DELTA "DEALT A" BLOW FOR NEGGING NRA
The big push for gun control in the wake of the Florida school shooting was never going to go anywhere. The gun lobby and its friends in the military lobby are just too powerful for that.
But a lot of naive companies got swept up in the "tsunami of feels" caused by the media gaslighting that followed the massacre by the deranged killer which killed 17.
The result of this was that a whole host of companies came out to "virtual signal" about cutting ties to the National Rifle Association (NRA), a lobby group that fights to protect the Second Amendment. Delta Airlines was among the most prominent, announcing that it was cutting a discount they had previously offered NRA members travelling to Dallas in May for the organisation's annual meeting
This was clearly a bad idea as the NRA has 5 million paid-up members and tens of millions of supporters who take gun ownership seriously. They also have a lot of political pull in certain states like Georgia, where lawmakers responded to this blatant piece of politically-motivated virtue signalling by taking away a $50 million jet fuel tax break from Delta.
As reported on CNBC's website:
"Delta announced on Saturday it would no longer give discounts to NRA members travelling to Dallas in May for the organization's annual meeting. The Georgia tax bill pulls a jet-fuel exemption for Delta, valued at $50 million.
The move by Georgia's statehouse was not a complete surprise as earlier in the week Casey Cagle, Georgia's lieutenant governor who presides over Georgia's Senate, said in a tweet he would "kill any tax legislation" that helps Delta unless the company continues ties with the NRA.
Delta said on Friday that it is not backing down, with its CEO saying "its values are not for sale."

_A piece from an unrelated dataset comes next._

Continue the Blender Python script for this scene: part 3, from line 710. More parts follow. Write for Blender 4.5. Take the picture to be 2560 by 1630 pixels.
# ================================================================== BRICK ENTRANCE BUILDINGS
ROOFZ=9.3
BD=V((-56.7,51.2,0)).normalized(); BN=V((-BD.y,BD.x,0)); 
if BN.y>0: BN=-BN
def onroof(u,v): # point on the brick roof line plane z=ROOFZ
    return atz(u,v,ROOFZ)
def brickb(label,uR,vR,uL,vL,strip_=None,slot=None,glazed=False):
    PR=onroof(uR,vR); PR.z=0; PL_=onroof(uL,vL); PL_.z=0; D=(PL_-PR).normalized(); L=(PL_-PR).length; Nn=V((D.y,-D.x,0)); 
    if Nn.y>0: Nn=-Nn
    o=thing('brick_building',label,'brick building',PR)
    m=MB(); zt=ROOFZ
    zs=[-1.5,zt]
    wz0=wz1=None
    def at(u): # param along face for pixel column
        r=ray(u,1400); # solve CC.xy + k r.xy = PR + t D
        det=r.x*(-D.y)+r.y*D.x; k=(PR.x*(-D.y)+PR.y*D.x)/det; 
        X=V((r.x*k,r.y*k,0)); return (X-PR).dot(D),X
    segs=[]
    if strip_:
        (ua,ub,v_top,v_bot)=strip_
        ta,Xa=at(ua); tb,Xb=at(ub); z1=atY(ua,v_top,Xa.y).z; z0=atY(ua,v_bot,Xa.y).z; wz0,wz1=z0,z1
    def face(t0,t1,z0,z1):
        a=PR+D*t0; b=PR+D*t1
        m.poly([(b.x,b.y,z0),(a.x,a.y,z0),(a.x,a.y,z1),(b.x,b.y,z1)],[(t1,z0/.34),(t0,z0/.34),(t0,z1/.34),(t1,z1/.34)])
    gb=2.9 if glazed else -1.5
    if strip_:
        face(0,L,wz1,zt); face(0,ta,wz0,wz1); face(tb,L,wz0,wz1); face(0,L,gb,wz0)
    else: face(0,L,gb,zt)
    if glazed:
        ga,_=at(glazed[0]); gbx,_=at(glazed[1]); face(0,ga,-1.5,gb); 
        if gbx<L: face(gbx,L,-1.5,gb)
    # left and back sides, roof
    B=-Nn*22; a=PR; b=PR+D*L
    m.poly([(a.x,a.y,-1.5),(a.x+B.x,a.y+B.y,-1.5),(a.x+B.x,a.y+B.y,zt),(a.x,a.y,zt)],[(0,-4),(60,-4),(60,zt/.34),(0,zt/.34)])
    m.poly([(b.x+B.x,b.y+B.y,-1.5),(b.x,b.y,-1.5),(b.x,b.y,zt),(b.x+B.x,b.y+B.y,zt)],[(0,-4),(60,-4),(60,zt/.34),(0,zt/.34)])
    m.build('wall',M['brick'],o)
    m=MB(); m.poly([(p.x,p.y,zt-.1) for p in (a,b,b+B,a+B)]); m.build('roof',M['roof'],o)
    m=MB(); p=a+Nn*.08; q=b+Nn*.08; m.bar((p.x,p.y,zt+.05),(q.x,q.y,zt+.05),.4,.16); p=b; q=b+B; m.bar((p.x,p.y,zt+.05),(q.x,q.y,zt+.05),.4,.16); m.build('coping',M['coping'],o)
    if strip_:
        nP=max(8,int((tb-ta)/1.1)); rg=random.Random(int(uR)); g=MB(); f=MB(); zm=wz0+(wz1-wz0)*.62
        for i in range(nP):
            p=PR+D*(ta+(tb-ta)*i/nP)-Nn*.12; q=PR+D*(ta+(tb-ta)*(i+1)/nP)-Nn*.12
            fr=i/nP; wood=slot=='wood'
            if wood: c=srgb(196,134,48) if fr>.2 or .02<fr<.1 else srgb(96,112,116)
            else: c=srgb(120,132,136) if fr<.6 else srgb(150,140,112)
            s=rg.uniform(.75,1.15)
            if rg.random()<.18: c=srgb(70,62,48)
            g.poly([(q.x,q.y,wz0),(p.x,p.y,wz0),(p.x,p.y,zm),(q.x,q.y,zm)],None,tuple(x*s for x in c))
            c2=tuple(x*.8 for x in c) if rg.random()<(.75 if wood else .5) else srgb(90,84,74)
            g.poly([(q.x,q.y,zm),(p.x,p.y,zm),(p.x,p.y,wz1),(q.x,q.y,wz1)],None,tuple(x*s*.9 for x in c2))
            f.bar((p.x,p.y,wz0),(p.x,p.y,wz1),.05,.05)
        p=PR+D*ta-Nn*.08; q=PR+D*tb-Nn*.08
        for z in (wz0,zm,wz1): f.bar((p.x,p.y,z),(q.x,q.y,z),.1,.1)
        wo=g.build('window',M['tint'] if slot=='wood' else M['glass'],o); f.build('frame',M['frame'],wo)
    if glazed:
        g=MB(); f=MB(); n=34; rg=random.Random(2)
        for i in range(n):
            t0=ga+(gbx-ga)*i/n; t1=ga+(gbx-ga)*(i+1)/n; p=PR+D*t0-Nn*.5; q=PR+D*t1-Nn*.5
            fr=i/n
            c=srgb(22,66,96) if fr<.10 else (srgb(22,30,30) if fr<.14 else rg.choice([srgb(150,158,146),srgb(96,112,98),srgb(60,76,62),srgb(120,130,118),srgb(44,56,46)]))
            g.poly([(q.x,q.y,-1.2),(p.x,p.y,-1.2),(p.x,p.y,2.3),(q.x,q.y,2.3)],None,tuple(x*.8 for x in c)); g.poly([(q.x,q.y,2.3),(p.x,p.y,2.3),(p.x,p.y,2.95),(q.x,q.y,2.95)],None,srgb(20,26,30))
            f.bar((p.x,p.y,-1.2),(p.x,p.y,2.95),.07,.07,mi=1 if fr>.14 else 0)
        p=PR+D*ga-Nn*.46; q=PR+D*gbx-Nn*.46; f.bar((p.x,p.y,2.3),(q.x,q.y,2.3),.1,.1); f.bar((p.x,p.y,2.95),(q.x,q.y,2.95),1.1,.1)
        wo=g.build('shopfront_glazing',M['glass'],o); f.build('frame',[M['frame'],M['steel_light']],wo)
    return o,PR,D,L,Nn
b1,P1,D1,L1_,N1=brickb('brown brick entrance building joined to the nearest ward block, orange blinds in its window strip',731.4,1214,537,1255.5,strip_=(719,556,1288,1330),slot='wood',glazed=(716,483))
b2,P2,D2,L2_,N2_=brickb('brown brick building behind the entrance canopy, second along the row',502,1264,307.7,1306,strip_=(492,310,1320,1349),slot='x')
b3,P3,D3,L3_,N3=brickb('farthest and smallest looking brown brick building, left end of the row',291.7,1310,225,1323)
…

I will kill any tax legislation that benefits @Delta unless the company changes its position and fully reinstates its relationship with @NRA. Corporations cannot attack conservatives and expect us not to fight back.— Casey Cagle (@CaseyCagle) February 26, 2018
The most significant point here is that a state is actually standing up to a corporation promoting the usual Cultural Marxist crap. Apparently this is quite unusual, and the lack of opposition has allowed corporate America to promote degenerate Leftist values for decades.
"In the past, states have caved to corporations when a political furor has erupted. In 1993 a Texas county north of Austin took issue with Apple's policy of giving health benefits to same-sex couples, but the county relented and gave the tech giant tax breaks. Salesforce used its pull in Indiana to soften the state's Religious Freedom Restoration Act in 2015."
Anyone who thinks that unelected corporations should not exert undue influence on society and politics in the way that Delta Airlines is trying to do, is advised to boycott them.